Non-Pay TV Homes to Double in North America

According to Digital TV Research, the number of pay TV subscribers in North America (Canada and the United States) will fall by 10 million ...
March 27, 2017
3 min read

According to Digital TV Research, the number of pay TV subscribers in North America (Canada and the United States) will fall by 10 million from 112 million in the peak year of 2012 to 102 million in 2022. Although this marks a 9% decline, this does not indicate a massive cord-cutting problem, the research house says.

However, the number of non-pay homes is expected to climb from 20.69 million to 41.56 million over the same period. The number of total households is expected to increase by 11 million, including non-TV households. To put it another way, pay TV penetration is expected to drop from the peak of 87.4% in 2013 to 75.2% by 2022.

The number of pay TV subscribers declined by 2 million in both 2015 and in 2016. However, the rate of decline is expected to slow from now on, although the 2022 total is expected to be 5 million lower than the end-2016 total, according to the North America Pay TV Forecasts report.

Simon Murray, principal analyst at Digital TV Research, said: "Where are the lost subscribers in the decade to 2022 going? Some analog cable subscribers will give up paying for TV services rather than convert to an often more expensive digital platform."

"Cord-cutting is also a factor," he said. "It has been somewhat exacerbated by the traditional pay TV operators starting their own OTT platforms: Satellite TV platform DISH provides Sling TV, and DirecTV Now has recently started. Other distractions include Hulu, HBO Now and, of course, Netflix and Amazon Prime Video."

Cable has been losing subscribers since 2011. This is partly due to the fact that not all of the 18 million analog cable subscribers at end-2010 will convert to digital cable TV platforms - or any digital pay TV platform for that matter.

The free-to-air digital terrestrial TV (DTT) household total is expected to climb by 10 million between 2016 and 2022 to 31 million.

The digital cable TV total is expected to remain flat at about 57 million subs from 2015. Satellite TV is also expected to stay flat at about 36 million from 2015. However, telco IPTV is expected to lose subscribers. Much of the expected IPTV loss is attributable to AT&T encouraging its U-Verse subscribers to its DirecTV satellite platform. In Canada, Bell is doing the opposite: encouraging its satellite TV subs to convert to its IPTV platform.
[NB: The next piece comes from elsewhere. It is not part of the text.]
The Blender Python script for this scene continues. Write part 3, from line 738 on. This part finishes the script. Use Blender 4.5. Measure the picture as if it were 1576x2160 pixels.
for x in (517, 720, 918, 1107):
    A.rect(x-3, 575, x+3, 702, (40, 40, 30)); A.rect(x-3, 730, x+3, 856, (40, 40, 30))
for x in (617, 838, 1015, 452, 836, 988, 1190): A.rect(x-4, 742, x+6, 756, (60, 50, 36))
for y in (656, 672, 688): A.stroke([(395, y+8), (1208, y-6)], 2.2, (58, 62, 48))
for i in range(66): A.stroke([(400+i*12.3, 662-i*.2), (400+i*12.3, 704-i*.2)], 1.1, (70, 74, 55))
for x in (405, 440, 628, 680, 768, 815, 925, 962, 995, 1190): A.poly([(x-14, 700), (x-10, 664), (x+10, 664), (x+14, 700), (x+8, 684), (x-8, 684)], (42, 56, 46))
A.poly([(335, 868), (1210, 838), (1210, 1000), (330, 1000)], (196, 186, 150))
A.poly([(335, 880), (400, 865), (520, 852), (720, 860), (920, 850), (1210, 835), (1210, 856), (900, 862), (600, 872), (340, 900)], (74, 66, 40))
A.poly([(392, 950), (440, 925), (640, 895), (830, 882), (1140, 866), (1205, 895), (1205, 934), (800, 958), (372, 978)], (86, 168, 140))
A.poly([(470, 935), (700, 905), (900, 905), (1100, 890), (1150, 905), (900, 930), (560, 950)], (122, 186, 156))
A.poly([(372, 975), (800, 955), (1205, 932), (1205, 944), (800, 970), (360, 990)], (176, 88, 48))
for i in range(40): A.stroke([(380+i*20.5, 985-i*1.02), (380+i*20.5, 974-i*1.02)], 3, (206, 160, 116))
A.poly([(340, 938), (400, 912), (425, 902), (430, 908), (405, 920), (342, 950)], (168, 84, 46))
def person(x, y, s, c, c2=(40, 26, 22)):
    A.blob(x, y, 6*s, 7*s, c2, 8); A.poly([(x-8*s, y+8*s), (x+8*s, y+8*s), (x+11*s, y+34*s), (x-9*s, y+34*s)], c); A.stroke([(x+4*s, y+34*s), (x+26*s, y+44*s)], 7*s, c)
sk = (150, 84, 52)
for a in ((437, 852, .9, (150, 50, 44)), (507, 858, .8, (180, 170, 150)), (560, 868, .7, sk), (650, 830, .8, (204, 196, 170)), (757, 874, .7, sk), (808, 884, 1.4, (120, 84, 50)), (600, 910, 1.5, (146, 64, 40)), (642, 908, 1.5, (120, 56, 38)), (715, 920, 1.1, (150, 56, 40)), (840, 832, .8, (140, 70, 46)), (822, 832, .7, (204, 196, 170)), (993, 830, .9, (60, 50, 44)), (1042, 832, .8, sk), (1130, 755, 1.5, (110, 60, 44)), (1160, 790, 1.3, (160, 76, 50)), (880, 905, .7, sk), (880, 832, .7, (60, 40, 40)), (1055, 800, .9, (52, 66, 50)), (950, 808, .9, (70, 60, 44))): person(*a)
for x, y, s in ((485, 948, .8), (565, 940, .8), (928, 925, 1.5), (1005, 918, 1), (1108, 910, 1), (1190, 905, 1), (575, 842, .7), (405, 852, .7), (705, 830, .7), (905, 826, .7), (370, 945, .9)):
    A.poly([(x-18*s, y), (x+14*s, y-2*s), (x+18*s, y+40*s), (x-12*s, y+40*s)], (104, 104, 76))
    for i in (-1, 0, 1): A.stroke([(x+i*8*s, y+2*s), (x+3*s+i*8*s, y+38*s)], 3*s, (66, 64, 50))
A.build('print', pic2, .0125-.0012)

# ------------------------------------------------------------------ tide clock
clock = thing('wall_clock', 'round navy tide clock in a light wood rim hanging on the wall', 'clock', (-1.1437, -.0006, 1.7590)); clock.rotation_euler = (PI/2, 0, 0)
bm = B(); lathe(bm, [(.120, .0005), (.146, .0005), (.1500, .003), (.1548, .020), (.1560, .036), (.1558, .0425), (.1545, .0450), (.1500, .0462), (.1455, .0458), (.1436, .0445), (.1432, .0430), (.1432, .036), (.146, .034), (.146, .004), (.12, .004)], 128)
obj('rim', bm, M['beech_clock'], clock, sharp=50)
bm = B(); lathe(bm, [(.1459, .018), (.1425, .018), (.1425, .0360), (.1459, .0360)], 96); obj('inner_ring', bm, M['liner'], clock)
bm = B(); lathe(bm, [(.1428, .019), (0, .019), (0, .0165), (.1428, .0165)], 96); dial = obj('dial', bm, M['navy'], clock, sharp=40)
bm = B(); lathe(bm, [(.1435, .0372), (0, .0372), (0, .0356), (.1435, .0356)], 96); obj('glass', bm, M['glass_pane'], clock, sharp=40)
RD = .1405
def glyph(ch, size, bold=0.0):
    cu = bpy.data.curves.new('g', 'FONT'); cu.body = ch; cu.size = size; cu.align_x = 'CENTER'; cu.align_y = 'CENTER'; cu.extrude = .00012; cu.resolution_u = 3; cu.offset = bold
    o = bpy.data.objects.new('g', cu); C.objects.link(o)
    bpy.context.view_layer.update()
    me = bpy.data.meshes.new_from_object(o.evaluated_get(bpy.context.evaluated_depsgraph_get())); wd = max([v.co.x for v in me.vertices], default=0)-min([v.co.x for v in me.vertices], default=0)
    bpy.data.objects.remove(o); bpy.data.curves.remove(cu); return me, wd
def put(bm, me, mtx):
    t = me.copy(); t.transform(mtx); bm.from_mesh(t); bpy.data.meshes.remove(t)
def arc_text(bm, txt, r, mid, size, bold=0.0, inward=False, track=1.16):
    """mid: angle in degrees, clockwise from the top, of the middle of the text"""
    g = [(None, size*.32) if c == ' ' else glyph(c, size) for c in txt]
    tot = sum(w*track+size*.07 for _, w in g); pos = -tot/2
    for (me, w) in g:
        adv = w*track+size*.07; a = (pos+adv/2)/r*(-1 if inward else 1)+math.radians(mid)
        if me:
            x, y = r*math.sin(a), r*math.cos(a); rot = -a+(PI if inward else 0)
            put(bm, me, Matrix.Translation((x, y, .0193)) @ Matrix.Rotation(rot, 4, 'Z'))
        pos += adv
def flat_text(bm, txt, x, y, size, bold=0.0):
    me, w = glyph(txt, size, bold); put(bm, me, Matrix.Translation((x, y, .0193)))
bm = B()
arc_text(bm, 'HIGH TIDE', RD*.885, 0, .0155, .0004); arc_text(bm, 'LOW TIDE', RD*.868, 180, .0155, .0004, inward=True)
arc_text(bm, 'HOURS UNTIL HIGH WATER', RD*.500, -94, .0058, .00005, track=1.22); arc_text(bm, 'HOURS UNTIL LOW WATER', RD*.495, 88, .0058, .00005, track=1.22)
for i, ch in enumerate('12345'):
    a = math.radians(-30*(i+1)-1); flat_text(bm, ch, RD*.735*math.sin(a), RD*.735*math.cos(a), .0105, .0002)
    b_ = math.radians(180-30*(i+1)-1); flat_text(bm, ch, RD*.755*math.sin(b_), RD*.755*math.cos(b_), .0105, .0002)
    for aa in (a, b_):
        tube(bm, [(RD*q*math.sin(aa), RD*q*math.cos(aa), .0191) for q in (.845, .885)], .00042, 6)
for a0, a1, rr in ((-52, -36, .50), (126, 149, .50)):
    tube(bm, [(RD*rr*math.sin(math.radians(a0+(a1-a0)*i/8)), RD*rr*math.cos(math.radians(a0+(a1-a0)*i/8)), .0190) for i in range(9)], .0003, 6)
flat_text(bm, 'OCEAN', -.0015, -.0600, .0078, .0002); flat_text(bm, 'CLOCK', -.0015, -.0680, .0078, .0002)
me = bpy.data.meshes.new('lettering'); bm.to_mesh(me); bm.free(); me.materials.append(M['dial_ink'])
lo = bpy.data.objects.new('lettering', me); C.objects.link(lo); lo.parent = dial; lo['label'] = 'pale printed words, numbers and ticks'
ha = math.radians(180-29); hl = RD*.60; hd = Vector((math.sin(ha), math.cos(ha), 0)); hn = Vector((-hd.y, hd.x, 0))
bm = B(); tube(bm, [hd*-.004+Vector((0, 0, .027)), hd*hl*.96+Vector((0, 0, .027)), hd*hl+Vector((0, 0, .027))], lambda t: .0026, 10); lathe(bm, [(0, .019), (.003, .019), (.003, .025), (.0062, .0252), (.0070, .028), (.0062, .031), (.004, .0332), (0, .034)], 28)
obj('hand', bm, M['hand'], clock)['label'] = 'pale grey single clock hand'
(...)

Pay TV revenues (subscriptions and pay-per-view) in North America peaked in 2015 at $108.58 billion, Digital TV Research says. Revenues are expected to fall by 12.7% - or by $13.76 billion - to $94.82 billion in 2022. Cable revenues are expected to decline by $12.13 billion - $2.19 billion less from analog cable and $9.94 billion lower for digital cable. Satellite TV is expected to grow by $1.93 billion, but IPTV is expected to fall by $3.55 billion, a drop of 32.5%.